For the last four weeks I have been working on a virtual internship with the Women’s Institute for Alternative Development (WINAD). A women’s organisation working in Trinidad and Tobago to advance the position and visibility of women in the country’s society. Throughout the course of this internship, I have served as a researcher into past and present women’s museums. WINAD has a goal to produce their own digital museum, eventually wanting to create a physical museum. The research I have conducted has served as a guide to past and present women’s museums. This has focused on the most interesting presentations of women’s history in other institutions, gaining an understanding of key governance frameworks as well as exploring various policies that have influenced the creation and maintenance of these heritage institutions. This has been a thoroughly enjoyable and fulfilling internship and I would recommend anyone interested in exploring global history to take the opportunity to intern at one of the ICSC’s associated organisations.  

Sebih Oruc - Justice Access Point, Uganda

I have been working for four weeks at the Justice Access Point (JAP) virtually, a civil society organization from Uganda. JAP is working on many issues related with human rights, but its primary concern is countering hate speech-which was at the core of my internship. As a PhD researcher working on media and politics, hate speech was always an important issue for me, and I tried to help JAP in terms of developing strategies to counter hate speech. We had several meeting with the organization, and I was asked to read some reports and books to come up with locally applicable ideas about countering hate speech. I had to produce two short essays tackling the issue of hate speech in general and countering it in Uganda in particular. That part was when I really felt creative. 

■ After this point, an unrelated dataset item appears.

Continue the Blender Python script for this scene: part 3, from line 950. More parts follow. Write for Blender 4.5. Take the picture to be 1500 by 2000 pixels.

Other important task was that I had to propose solid strategies and guidance to be put in action. But these were informed with theoretical discussions about the issue. I produced an action plan for this task. First to have more followers, then to counter the hate speech.

The whole process was very nice in general. It was definitely enriching, both academically and culturally. Learning new contexts broadened my horizon.

Sebih Oruc

Jennifer Cooke - Preservation Virginia, USA

Ensuring that names of enslaved individuals could be preserved and digitised into a network of people felt like an extremely important task. Their current presence in archival records solely as ‘Inventory’ was a huge disservice to the time they spent in history living in a wider community. The largest pitfall of this project was a lack of usable information. Luckily, we were able to find names. In some cases, this had to be through finding them named at sites before and after Scotchtown and infer their presence. Their omission from official data and from anecdotal letters shows how overlooked these figures were in the day to day lives of the Henry family; however, their reintroduction here does show that they were not entirely forgotten. Ultimately, this project felt as though we were searching between the lines for real lives led.